Sal Tharani, Goldman Sachs
Okay, I understand. Thank you very much.

operator
Thank you. Our next question comes from the line of Luke Folta from Jefferies.

Tamara Lundgren, President, CEO
Good morning.

Luke Folta, Jefferies
Hi, good morning. First question I had was on APB margins, just trying to get a sense. If you add back the average inventory impact for the quarter, you still had a pretty – a sequentially weaker margin in that business. I was just hoping you can give us some more color on what’s going on there. Is it more of commodity prices  have come down, non-ferrous prices have come down so you are extracting less value from what you are processing there or parts? Or is it more a function of competitive dynamics, getting the cars?

Richard Peach, CFO, SVP
There is two issues going on there, Luke, and you pointed out both of them. You are correct that sequentially, our operating income did reduce.

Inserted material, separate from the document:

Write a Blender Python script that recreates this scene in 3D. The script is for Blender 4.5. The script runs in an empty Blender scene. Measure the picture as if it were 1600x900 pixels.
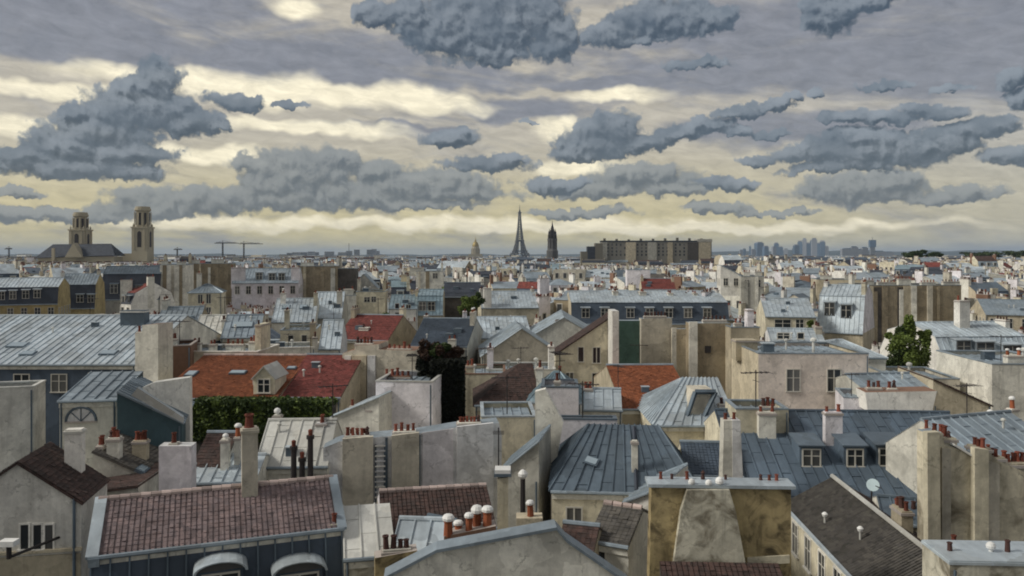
import bpy, math, random
from mathutils import Vector, Matrix
S = bpy.context.scene
C = S.collection
R = random.Random(7)
RC = random.Random(99)
F = 1256.0          # focal length in pixels of a 1600 px wide picture
H = 32.0            # eye height above the streets

# ---------------------------------------------------------------- camera, sky, sun, exposure
cam_d = bpy.data.cameras.new('camera'); cam = bpy.data.objects.new('camera', cam_d); C.objects.link(cam)
cam.location = (0, 0, H); cam.rotation_euler = (math.radians(90), 0, 0)
cam_d.sensor_width = 36.0; cam_d.lens = F / 1600 * 36.0
cam_d.shift_y = -50 / 1600.0
cam_d.clip_start = 0.5; cam_d.clip_end = 60000
S.camera = cam
S.view_settings.view_transform = 'Standard'; S.view_settings.look = 'None'
S.view_settings.exposure = 0.75; S.view_settings.gamma = 1.0
S.cycles.max_bounces = 5; S.cycles.diffuse_bounces = 3; S.cycles.volume_bounces = 0
S.cycles.filter_width = 1.9

SUN_AZ, SUN_EL = math.radians(-100), math.radians(38)   # azimuth from +Y towards +X
sd = bpy.data.lights.new('sun', 'SUN'); sun = bpy.data.objects.new('sun', sd); C.objects.link(sun)
sd.energy = 1.5; sd.angle = math.radians(14); sd.color = (1.0, 0.95, 0.86)
sv = Vector((math.sin(SUN_AZ)*math.cos(SUN_EL), math.cos(SUN_AZ)*math.cos(SUN_EL), math.sin(SUN_EL)))
sun.rotation_euler = sv.to_track_quat('Z', 'Y').to_euler(); sun.location = (-60, -20, 90)

def lin(r, g, b):
    f = lambda c: (c/255/12.92) if c/255 <= 0.04045 else ((c/255+0.055)/1.055)**2.4
    return (f(r), f(g), f(b))

class G:                                     # tiny expression helper over a node tree
    def __init__(s, nt, dims='3D'): s.nt = nt; s.dims = dims
    def n(s, t, **k):
        nd = s.nt.nodes.new(t)
        for a, v in k.items(): setattr(nd, a, v)
        return nd
    def put(s, nd, i, v):
        if v is None: return
        if isinstance(v, bpy.types.NodeSocket): s.nt.links.new(v, nd.inputs[i])
        else:
            if isinstance(v, tuple) and nd.inputs[i].type == 'RGBA' and len(v) == 3: v = (*v, 1)
            nd.inputs[i].default_value = v
    def m(s, op, a, b=None, c=None, clamp=False):
        nd = s.n('ShaderNodeMath', operation=op, use_clamp=clamp)
        for i, v in enumerate((a, b, c)): s.put(nd, i, v)
        return nd.outputs[0]
    def v(s, op, a, b=None, c=None, out=0):
        nd = s.n('ShaderNodeVectorMath', operation=op)
        for i, x in enumerate((a, b, c)):
            if x is not None: s.put(nd, i, x)
        return nd.outputs[out]
    def noise(s, vec, scale, detail=4, rough=0.55, dist=0.0, col=False):
        nd = s.n('ShaderNodeTexNoise', noise_dimensions=s.dims); s.put(nd, 'Vector', vec)
        s.put(nd, 'Scale', scale); s.put(nd, 'Detail', detail); s.put(nd, 'Roughness', rough); s.put(nd, 'Distortion', dist)
        return nd.outputs['Color' if col else 'Fac']
    def step(s, x, lo, hi, a=0.0, b=1.0):
        nd = s.n('ShaderNodeMapRange', interpolation_type='SMOOTHSTEP')
        for i, q in enumerate((x, lo, hi, a, b)): s.put(nd, i, q)
        return nd.outputs[0]
    def mix(s, f, a, b, bt='MIX'):
        nd = s.n('ShaderNodeMix', data_type='RGBA', blend_type=bt)
        s.put(nd, 0, f); s.put(nd, 6, a); s.put(nd, 7, b)
        return nd.outputs[2]
    def comb(s, x, y, z):
        nd = s.n('ShaderNodeCombineXYZ')
        for i, q in enumerate((x, y, z)): s.put(nd, i, q)
        return nd.outputs[0]

def make_world():
    W = bpy.data.worlds.new('World'); S.world = W; W.use_nodes = True
    nt = W.node_tree; nt.nodes.clear(); g = G(nt, '2D')
    sky = g.n('ShaderNodeTexSky', sky_type='NISHITA', sun_disc=False)
    sky.sun_elevation = SUN_EL; sky.sun_rotation = SUN_AZ; sky.altitude = 60; sky.air_density = 1.2; sky.dust_density = 2.0
    tc = g.n('ShaderNodeTexCoord')
    sp = g.n('ShaderNodeSeparateXYZ'); nt.links.new(tc.outputs['Generated'], sp.inputs[0])
    x, y, z = sp.outputs
    az = g.m('ARCTAN2', x, y); el = g.m('ARCSINE', z)
    U = g.m('MULTIPLY', az, F); V = g.m('MULTIPLY', el, F)
    P = g.comb(U, V, 0.0)
    def uv(px, py):
        return (math.atan((px-800)/F)*F, math.atan((400-py)/math.hypot(F, px-800))*F)
    def field(g, blobs, q, k=0.35):
        acc = None
        for (px, py, rx, ry) in blobs:
            u, v = uv(px, py)
            d = g.v('MULTIPLY_ADD', q, (1/rx, 1/ry, 0), (-u/rx, -v/ry, 0))
            r = g.v('DOT_PRODUCT', d, d, out=1)
            acc = r if acc is None else g.m('SMOOTH_MIN', acc, r, k)
        return acc
    def group(name, fn):
        t = bpy.data.node_groups.new(name, 'ShaderNodeTree')
        t.interface.new_socket('P', in_out='INPUT', socket_type='NodeSocketVector'); t.interface.new_socket('D', in_out='OUTPUT', socket_type='NodeSocketFloat')
        gi, go = t.nodes.new('NodeGroupInput'), t.nodes.new('NodeGroupOutput'); t.links.new(fn(G(t, '2D'), gi.outputs[0]), go.inputs[0])
        return t
    def use(t, vec):
        nd = nt.nodes.new('ShaderNodeGroup'); nd.node_tree = t; nt.links.new(vec, nd.inputs[0]); return nd.outputs[0]
    dark = [(225,165,72,32),(250,133,34,34),(208,140,24,22),(170,178,60,24),(106,172,18,14),(150,205,70,26),(110,228,50,20),(170,235,80,22),(290,190,52,20),(120,264,112,15),(40,245,45,10),(335,198,30,8),
            (375,160,40,14),(400,155,18,9),(455,166,26,6),(590,24,34,20),(640,28,40,36),(725,45,105,50),(800,25,90,50),(862,55,46,38),(770,82,55,18),(700,66,60,20),
            (955,55,48,18),(1030,28,80,30),(1110,32,42,22),(1010,62,34,8),(1290,22,44,28),(1335,4,60,18),(1095,102,46,8),
            (705,215,46,14),(716,204,20,10),(760,256,66,14),(790,248,26,10),(820,192,12,3)]
    dark2 = [(940,222,80,28),(950,200,48,26),(905,238,55,18),(860,290,50,14),(1020,222,40,12),(1060,208,40,15),(1105,192,36,13),(1150,203,32,9),(1160,172,38,11),(1205,163,28,9),(1240,153,20,7),(1281,142,15,7),
             (1212,207,24,7),(1192,248,32,9),(1135,288,40,11),(1320,184,34,11),(1385,182,50,9),(1430,168,28,8),(1468,173,30,11),(1382,133,32,6),(1480,137,24,5),
             (1290,238,60,20),(1370,235,118,26),(1350,215,60,16),(1470,222,50,20),(1310,262,80,9),(1530,200,44,15),(1578,245,40,15),(1572,125,26,13),(1594,152,22,15)]
    soft = [(300,312,95,18),(260,328,80,12),(470,265,80,28),(440,290,60,20),(430,308,120,18),(520,252,40,16),(650,292,110,24),(570,305,70,22),(720,304,80,12),(400,258,50,12),(640,320,110,8),(590,268,50,14),
            (1000,278,85,20),(935,300,60,12),(1050,300,50,10),(1490,306,62,10),(1345,296,75,20),(1390,282,40,14),(1110,326,46,8),(1200,331,60,5),(900,332,80,7),(60,335,170,10),(20,298,30,6)]
    def cfield(blobs, amp, w1a, kk):
        def fn(g, p):
            n1 = g.noise(p, 0.010, 2, 0.5, col=True); n2 = g.noise(p, 0.04, 3, 0.6, col=True)
            q = g.v('ADD', p, g.v('MULTIPLY', g.v('SUBTRACT', n1, (0.5, 0.5, 0.5)), (w1a, w1a*.45, 0)))
            q = g.v('ADD', q, g.v('MULTIPLY', g.v('SUBTRACT', n2, (0.5, 0.5, 0.5)), (30, 22, 0)))
            n3 = g.noise(p, 0.11, 3, 0.65, col=True); q = g.v('ADD', q, g.v('MULTIPLY', g.v('SUBTRACT', n3, (0.5, 0.5, 0.5)), (7, 6, 0)))
            f = field(g, blobs, q, kk)
            vo = g.n('ShaderNodeTexVoronoi', feature='SMOOTH_F1', voronoi_dimensions='2D'); g.put(vo, 'Vector', q); vo.inputs['Scale'].default_value = 0.045; vo.inputs['Smoothness'].default_value = 0.25
            vo2 = g.n('ShaderNodeTexVoronoi', feature='F1', voronoi_dimensions='2D'); g.put(vo2, 'Vector', q); vo2.inputs['Scale'].default_value = 0.10
            e = g.m('MULTIPLY_ADD', g.m('SUBTRACT', vo.outputs['Distance'], 0.42), amp, f)
            e = g.m('MULTIPLY_ADD', g.m('SUBTRACT', vo2.outputs['Distance'], 0.42), amp*0.35, e)
            return g.m('MULTIPLY_ADD', g.m('SUBTRACT', g.noise(p, 0.05, 4, 0.55), 0.5), amp*0.9, e)
        return fn
    FA = group('cumulus_left', cfield(dark, 0.72, 46, 0.3)); FB = group('cumulus_right', cfield(dark2, 0.72, 46, 0.3)); FS = group('soft_cumulus', cfield(soft, 0.85, 50, 0.5))
    P2 = g.v('ADD', P, (-5.0, 9.0, 0.0))
    fa = g.m('MINIMUM', use(FA, P), use(FB, P)); fa2 = g.m('MINIMUM', use(FA, P2), use(FB, P2))
    fs = use(FS, P); fs2 = use(FS, P2)
    n1 = g.noise(P, 0.011, 3, 0.55, col=True)
    Qs = g.v('ADD', P, g.v('MULTIPLY', g.v('SUBTRACT', n1, (0.5, 0.5, 0.5)), (70, 42, 0)))
    nb = g.noise(g.v('MULTIPLY', P, (1.0, 1.5, 1.0)), 0.016, 4, 0.55)
    cu = g.step(fa, 0.80, 1.44, 1.0, 0.0)
    so = g.step(fs, 0.85, 1.75, 1.0, 0.0)
    # everywhere outside the picture the same kind of broken cloud goes on
    PW = g.v('MULTIPLY', P, (0.6, 1.0, 1.0))
    far = g.noise(PW, 0.0085, 6, 0.55, 0.4)
    absaz = g.m('ABSOLUTE', az)
    outm = g.m('MAXIMUM', g.step(absaz, 0.60, 0.72), g.step(V, 395, 450))
    oc = g.m('MULTIPLY', g.step(far, 0.56, 0.64), outm)
    cu = g.m('MAXIMUM', cu, g.m('MULTIPLY', oc, 0.9))
    # high veil: long streaks, slightly tilted
    vt = g.m('MULTIPLY_ADD', U, 0.10, V)
    st = g.noise(g.comb(g.m('MULTIPLY', U, 0.22), vt, 0.0), 0.014, 5, 0.55, 0.6)
    st2 = g.noise(g.comb(g.m('MULTIPLY', U, 0.35), g.m('ADD', vt, 900.0), 0.0), 0.045, 4, 0.6, 0.3)
    veil_bias = [(180,40,420,62),(420,95,300,24),(640,120,260,22),(1350,70,420,75),(850,170,130,20),(560,200,150,10),(960,130,150,10),(1230,200,200,30),(1560,60,300,90)]
    vb = g.step(field(g, veil_bias, Qs, 0.6), 0.2, 1.7, 1.0, 0.0)
    vb = g.m('MAXIMUM', vb, g.m('MULTIPLY', outm, 0.45))
    veil = g.m('MULTIPLY_ADD', g.m('SUBTRACT', st, 0.5), 2.2, vb)
    veil = g.m('MULTIPLY_ADD', g.m('SUBTRACT', st2, 0.5), 0.7, veil, clamp=True)
    veil = g.step(veil, 0.05, 0.95)
    # clear parts: cream low down, pale higher
    elf = g.step(V, 0, 200)
    clear = g.mix(elf, (*lin(200,187,138), 1), (*lin(178,171,158), 1))
    rightf = g.step(U, 150, 800)
    clear = g.mix(g.m('MULTIPLY', rightf, 0.5), clear, (*lin(160,160,162), 1))
    glow = [(400,140,110,22),(560,150,120,16),(680,165,90,12),(465,12,34,16),(420,262,40,10),(320,240,70,12),(640,150,60,10),(960,268,60,10),(870,200,40,14),(600,350,420,10),(1000,356,400,7),(700,284,60,8),(900,262,80,14),(250,120,120,12),(480,200,140,10),(60,200,90,14),(90,140,120,10),(960,150,70,10)]
    gf = g.step(field(g, glow, Qs, 0.5), 0.0, 2.2, 1.0, 0.0)
    gf = g.m('MULTIPLY', gf, g.m('MULTIPLY_ADD', st2, 1.6, 0.25), clamp=True)
    base = g.mix(veil, clear, (*lin(114,117,127), 1))
    base = g.mix(g.m('MULTIPLY', g.noise(P, 0.03, 4, 0.6), g.m('MULTIPLY', veil, 0.5)), base, (*lin(152,152,158), 1))
    base = g.mix(g.m('MULTIPLY', gf, 0.85), base, (*lin(250,240,212), 1))
    # fine streaks over everything high
    s3 = g.noise(g.comb(g.m('MULTIPLY', U, 0.3), g.m('ADD', vt, 2100.0), 0.0), 0.07, 5, 0.65, 0.4); kk = g.m('MULTIPLY_ADD', s3, 0.7, 0.65)
    base = g.mix(1.0, base, g.comb(kk, kk, kk), 'MULTIPLY')
    # cumulus shading: crowns towards the light are pale, bellies dark
    df = g.m('SUBTRACT', fa2, fa)
    rel = g.m('MULTIPLY_ADD', g.m('DIVIDE', df, g.m('MULTIPLY_ADD', g.m('ABSOLUTE', df), 2.2, 1.0)), 1.35, 0.34, clamp=True)
    df = g.m('SUBTRACT', fs2, fs)
    rels = g.m('MULTIPLY_ADD', g.m('DIVIDE', df, g.m('MULTIPLY_ADD', g.m('ABSOLUTE', df), 1.8, 1.0)), 1.2, 0.40, clamp=True)
    dk = g.mix(rel, (*lin(50,62,76), 1), (*lin(140,148,158), 1))
    dk = g.mix(g.m('MULTIPLY', g.step(nb, 0.38, 0.66), 0.55), dk, (*lin(76,88,102), 1))
    lit = g.mix(rels, (*lin(66,77,90), 1), (*lin(140,144,146), 1))
    c = g.mix(g.m('MULTIPLY', so, 0.93), base, lit)
    c = g.mix(g.m('MULTIPLY', cu, 0.97), c, dk)
    # below the horizon: dull ground tone
    c = g.mix(g.step(V, -60, -4, 1.0, 0.0), c, (*lin(105,105,100), 1))
    # clouds are given relative to the physical sky's scale (background strength 0.1)
    c10 = g.mix(1.0, c, (7.0, 6.95, 6.75, 1), 'MULTIPLY')
    out = g.mix(0.94, sky.outputs[0], c10)
    bg = g.n('ShaderNodeBackground'); nt.links.new(out, bg.inputs[0]); bg.inputs[1].default_value = 0.1
    wo = g.n('ShaderNodeOutputWorld'); nt.links.new(bg.outputs[0], wo.inputs[0])
    W.cycles.sampling_method = 'MANUAL'; W.cycles.sample_map_resolution = 512
make_world()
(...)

It was $5 million in Q4 and it was $2 million in Q1 for auto parts. Of that difference, $2 million is the adverse impact of average inventory accounting. Because the market was falling so quickly, we were reducing our purchase costs for cars. But the average inventory cost that goes into our cost of goods sold lagged behind the reduction in cash purchase prices, about $2 million of it. The remainder of it is compression in cash metal spreads as a consequence of the lower ferrous and non-ferrous prices in the first quarter. So these are really the two reasons why the first quarter results are different from the fourth quarter results.